- Exercise task
Exactly the lines from the one containing "m = MB(); m.box((-4.75, 1.62, .22), (-3.85, 1.68, 2.2));" through the one containing "m.add(vs, fs)" must be returned; include both ends and nothing else.

- Collected material

------------------------------

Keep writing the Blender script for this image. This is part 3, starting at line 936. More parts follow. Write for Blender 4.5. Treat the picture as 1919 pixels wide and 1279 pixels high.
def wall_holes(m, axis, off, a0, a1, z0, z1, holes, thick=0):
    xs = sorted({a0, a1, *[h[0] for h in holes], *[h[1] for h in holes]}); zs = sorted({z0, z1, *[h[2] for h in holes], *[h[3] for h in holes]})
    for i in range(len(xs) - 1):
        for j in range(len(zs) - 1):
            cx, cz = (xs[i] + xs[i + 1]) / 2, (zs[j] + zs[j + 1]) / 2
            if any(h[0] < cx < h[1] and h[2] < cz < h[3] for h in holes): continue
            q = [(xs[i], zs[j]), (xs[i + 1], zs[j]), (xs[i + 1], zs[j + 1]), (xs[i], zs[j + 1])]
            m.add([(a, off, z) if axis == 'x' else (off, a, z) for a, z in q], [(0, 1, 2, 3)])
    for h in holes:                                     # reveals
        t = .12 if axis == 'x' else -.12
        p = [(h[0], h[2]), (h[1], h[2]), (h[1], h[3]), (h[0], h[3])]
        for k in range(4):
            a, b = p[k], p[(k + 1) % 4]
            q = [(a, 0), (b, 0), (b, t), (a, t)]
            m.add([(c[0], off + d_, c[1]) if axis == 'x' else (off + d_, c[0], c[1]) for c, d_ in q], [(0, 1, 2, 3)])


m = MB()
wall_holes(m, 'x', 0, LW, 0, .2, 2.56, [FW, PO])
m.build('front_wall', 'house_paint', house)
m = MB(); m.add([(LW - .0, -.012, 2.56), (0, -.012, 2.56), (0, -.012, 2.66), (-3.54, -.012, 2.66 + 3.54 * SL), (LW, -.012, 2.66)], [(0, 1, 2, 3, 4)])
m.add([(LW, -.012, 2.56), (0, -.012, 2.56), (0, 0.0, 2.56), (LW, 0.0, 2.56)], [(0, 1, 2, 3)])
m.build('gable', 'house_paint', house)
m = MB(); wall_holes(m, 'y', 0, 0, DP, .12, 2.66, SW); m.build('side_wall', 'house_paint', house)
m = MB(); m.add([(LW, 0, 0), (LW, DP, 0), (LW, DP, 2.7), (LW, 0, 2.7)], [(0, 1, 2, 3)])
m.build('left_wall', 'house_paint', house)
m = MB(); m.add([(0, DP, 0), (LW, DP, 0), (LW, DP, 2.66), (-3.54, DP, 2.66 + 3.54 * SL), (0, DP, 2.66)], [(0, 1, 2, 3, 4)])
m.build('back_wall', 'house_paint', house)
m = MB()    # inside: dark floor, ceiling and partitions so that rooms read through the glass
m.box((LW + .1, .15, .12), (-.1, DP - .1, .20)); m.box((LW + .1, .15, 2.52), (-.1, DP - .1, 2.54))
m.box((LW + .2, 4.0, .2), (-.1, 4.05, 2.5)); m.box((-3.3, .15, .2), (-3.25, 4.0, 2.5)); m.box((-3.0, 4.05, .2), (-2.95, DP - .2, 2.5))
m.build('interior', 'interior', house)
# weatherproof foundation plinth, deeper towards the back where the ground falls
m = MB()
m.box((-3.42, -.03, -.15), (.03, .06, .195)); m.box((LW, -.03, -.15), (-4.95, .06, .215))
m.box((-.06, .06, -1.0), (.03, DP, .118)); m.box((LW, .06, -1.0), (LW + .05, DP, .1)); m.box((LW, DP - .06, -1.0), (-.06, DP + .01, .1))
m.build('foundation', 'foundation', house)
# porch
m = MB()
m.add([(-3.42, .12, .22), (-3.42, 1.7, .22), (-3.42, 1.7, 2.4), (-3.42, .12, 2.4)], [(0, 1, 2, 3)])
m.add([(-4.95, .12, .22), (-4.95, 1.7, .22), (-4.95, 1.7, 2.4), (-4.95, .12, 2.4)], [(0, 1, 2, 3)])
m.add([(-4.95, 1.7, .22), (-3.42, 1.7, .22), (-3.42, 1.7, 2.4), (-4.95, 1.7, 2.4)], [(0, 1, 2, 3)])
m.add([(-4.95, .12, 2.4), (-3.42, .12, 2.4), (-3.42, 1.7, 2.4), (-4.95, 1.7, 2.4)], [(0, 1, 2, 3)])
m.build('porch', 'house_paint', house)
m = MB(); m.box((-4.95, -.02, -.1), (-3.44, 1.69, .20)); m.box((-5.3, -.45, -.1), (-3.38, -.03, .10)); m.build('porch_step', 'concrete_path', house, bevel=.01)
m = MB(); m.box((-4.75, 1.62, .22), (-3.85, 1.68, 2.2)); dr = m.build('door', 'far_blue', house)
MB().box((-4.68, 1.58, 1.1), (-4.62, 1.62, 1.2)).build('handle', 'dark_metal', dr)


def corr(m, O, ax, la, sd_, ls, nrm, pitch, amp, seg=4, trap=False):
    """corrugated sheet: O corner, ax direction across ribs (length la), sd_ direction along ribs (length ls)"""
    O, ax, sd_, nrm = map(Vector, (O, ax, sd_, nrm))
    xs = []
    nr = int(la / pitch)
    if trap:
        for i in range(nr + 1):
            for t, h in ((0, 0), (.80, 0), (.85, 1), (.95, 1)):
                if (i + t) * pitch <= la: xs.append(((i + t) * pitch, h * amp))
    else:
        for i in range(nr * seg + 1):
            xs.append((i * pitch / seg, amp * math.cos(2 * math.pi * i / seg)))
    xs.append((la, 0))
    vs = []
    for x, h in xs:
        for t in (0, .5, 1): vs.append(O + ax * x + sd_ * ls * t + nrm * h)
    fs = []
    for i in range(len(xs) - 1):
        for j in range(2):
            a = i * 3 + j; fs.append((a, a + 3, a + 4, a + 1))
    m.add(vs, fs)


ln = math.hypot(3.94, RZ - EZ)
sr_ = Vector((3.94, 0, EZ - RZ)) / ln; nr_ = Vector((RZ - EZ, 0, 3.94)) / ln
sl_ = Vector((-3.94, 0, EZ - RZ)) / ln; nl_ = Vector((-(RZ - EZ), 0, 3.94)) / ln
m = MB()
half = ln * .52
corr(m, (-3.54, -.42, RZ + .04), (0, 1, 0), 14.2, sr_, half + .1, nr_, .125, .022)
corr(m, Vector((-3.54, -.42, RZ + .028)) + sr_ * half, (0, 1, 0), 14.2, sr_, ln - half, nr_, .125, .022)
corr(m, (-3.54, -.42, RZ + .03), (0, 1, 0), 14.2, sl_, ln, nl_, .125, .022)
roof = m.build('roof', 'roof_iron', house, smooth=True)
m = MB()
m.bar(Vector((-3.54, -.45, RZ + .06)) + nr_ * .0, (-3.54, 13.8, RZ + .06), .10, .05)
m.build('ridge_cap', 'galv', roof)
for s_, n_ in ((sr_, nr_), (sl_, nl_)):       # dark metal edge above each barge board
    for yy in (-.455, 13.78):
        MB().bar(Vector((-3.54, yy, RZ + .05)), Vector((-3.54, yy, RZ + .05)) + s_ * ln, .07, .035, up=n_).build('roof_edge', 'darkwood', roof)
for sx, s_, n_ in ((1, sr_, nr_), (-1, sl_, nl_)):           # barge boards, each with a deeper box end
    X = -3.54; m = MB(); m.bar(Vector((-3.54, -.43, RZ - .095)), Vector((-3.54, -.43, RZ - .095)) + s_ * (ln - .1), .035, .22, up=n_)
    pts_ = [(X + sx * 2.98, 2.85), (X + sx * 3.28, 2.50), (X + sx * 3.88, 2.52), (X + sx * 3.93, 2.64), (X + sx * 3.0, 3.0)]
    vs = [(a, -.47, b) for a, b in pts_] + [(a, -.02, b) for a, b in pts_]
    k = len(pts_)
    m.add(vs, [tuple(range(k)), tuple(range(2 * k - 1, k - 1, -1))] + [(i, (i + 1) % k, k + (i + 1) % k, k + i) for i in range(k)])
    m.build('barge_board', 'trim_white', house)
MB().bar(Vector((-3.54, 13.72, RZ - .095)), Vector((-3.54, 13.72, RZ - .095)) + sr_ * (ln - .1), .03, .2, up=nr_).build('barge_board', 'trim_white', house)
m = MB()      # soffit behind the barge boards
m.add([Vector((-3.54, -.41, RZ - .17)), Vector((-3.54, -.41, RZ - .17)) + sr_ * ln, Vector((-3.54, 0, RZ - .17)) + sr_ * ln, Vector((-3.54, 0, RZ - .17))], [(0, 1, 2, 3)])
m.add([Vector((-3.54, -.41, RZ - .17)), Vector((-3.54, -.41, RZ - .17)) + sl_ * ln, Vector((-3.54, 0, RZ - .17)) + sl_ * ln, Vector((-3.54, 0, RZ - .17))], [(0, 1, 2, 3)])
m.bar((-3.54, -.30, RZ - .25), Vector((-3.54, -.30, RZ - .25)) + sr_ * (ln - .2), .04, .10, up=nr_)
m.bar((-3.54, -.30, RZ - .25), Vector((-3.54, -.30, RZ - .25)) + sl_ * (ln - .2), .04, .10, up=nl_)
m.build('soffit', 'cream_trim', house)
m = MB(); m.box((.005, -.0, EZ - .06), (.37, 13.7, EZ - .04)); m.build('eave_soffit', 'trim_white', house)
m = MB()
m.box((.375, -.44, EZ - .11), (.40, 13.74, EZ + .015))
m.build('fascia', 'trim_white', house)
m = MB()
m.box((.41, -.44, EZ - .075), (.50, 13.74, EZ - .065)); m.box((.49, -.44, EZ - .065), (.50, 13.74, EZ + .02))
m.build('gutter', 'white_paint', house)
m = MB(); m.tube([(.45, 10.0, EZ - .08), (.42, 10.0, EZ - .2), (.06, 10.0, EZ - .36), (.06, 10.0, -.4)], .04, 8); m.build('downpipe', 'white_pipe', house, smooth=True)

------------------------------

- Written answer
m = MB(); m.box((-4.75, 1.62, .22), (-3.85, 1.68, 2.2)); dr = m.build('door', 'far_blue', house)
MB().box((-4.68, 1.58, 1.1), (-4.62, 1.62, 1.2)).build('handle', 'dark_metal', dr)


def corr(m, O, ax, la, sd_, ls, nrm, pitch, amp, seg=4, trap=False):
    """corrugated sheet: O corner, ax direction across ribs (length la), sd_ direction along ribs (length ls)"""
    O, ax, sd_, nrm = map(Vector, (O, ax, sd_, nrm))
    xs = []
    nr = int(la / pitch)
    if trap:
        for i in range(nr + 1):
            for t, h in ((0, 0), (.80, 0), (.85, 1), (.95, 1)):
                if (i + t) * pitch <= la: xs.append(((i + t) * pitch, h * amp))
    else:
        for i in range(nr * seg + 1):
            xs.append((i * pitch / seg, amp * math.cos(2 * math.pi * i / seg)))
    xs.append((la, 0))
    vs = []
    for x, h in xs:
        for t in (0, .5, 1): vs.append(O + ax * x + sd_ * ls * t + nrm * h)
    fs = []
    for i in range(len(xs) - 1):
        for j in range(2):
            a = i * 3 + j; fs.append((a, a + 3, a + 4, a + 1))
    m.add(vs, fs)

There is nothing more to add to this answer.